Helium Neon Laser
If one wanted or needed a laser before the mid 1990s, the helium neon laser was probably the best value for a visible, continuous output low-power laser. The quality was unrivaled. Though still expensive for the time, the price was reasonable enough for the budget of a sincere laser enthusiast. As an educational tool, it had the essential features of a basic laser device: an amplifying host between a pair of mirrors, with one of the mirrors being partially transparent so that an output beam could be obtained. The mixture of helium and neon gas was excited by a high voltage electrical discharge, in a fashion that was similar to the way a neon sign worked. The beam was a lovely red color with a scintillating speckle that appeared to float around any diffuse surface from which its bright light was scattered.
It's hard for me to convey the impact this had on me as a teenager in the very early 80s, when I had the privilege of seeing my very first laser.

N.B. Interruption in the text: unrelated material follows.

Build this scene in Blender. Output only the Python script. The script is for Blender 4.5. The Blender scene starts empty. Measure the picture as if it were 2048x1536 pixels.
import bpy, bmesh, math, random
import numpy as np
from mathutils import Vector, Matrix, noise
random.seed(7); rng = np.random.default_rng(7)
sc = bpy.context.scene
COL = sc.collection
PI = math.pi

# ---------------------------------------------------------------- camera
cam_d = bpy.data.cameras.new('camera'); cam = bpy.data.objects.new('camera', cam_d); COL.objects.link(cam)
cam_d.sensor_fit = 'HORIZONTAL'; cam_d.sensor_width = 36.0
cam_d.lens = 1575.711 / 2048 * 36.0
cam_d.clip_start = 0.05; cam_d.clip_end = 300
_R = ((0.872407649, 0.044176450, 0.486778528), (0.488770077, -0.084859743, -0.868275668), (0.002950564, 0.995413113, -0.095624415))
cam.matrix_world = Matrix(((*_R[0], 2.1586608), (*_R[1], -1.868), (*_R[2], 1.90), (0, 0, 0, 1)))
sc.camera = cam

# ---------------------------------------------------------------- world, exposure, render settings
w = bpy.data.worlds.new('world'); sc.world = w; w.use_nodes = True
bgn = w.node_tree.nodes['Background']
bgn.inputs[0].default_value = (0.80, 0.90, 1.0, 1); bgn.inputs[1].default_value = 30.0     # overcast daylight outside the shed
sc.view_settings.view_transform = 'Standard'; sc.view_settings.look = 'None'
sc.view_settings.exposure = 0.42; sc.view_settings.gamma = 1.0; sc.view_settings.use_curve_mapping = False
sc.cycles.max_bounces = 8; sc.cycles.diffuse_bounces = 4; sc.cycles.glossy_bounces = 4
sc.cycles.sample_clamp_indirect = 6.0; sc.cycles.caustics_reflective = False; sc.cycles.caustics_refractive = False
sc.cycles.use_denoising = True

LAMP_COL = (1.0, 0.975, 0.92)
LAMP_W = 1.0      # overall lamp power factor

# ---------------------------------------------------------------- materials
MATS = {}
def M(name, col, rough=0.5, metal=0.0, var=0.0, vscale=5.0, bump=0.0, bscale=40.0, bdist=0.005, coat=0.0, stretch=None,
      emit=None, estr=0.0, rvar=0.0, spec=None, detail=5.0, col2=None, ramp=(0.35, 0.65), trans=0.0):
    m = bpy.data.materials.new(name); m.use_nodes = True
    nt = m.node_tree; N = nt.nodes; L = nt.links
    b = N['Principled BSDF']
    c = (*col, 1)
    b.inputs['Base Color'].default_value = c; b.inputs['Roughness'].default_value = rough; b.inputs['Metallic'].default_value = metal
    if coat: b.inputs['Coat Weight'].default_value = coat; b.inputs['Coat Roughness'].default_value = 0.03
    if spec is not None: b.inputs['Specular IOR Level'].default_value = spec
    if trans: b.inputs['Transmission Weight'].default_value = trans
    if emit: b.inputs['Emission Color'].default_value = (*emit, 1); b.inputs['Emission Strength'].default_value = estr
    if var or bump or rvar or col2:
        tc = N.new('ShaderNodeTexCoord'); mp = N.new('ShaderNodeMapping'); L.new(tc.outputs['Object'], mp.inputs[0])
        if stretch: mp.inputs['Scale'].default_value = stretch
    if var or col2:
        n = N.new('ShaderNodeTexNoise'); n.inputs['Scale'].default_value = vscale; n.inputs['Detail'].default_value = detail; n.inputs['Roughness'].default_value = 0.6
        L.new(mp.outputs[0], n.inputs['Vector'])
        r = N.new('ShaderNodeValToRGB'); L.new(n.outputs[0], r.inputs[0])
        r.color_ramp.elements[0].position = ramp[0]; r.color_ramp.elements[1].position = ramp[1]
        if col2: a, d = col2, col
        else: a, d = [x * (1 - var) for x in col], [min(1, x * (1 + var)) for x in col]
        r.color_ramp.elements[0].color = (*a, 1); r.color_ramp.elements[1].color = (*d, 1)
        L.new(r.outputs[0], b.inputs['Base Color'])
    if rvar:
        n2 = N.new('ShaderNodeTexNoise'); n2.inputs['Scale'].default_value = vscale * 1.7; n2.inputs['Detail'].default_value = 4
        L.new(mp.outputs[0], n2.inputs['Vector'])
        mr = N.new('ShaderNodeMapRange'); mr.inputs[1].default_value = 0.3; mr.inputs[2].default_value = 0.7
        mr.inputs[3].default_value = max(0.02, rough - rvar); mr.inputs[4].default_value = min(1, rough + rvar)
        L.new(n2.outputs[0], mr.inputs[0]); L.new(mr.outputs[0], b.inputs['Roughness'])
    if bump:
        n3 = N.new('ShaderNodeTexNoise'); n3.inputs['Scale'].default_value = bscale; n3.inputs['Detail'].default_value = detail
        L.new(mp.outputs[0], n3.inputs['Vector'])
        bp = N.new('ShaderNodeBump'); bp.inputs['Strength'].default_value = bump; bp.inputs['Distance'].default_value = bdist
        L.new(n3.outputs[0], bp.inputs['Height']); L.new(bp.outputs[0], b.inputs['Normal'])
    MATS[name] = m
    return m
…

Teachers and other students were well aware of my obsession with lasers, and this accounted for the opportunity that was afforded me when the older physics students were allowed to see the 'laser demonstration'. My geology teacher allowed me to attend, even though it was not part of her curriculum nor my course program. I suspect the year might have been around 1981 - and the experience was profoundly informative as I was allowed to witness what, up until then, I had only understood through illustrations and photographs in the aging school library books that were likely from the 60s or 70s.
It's interesting how different the perception of lasers was during that time. I remember a student once telling me (paraphrasing), 'kid, don't you know there ain't no such thing as lasers?'. At the other extreme, some members of the general public possibly perceived lasers in a manner that was not that far removed from what had been depicted in movies and science fiction television programs. I remember a man telling me about an "energy laser" (as opposed to a light laser) that had been left on by accident, allowing the laser to burn a hole through unintended targets - the identity of this 'energy laser' is today no mystery, as there are very few candidates that would have qualified in the 70s or 80s for his description, continuous Nd:YAG or CO2 being the only two I know of, with my best guess being CO2.
Not everyone perceived lasers the way they were depicted on television - there were those individuals who had been exposed to real lasers in classrooms, universities, research or industrial environments. But lasers were not commonplace in day-to-day life the way they are in the twenty-first century. The real game changer was the diode laser - once the diode laser became good enough and cheap enough to use in common applications, the use of lasers spread like wildfire. In the space of a few years, lasers were everywhere. From optical storage to fiber optics - lasers were everywhere because they were small and cheap.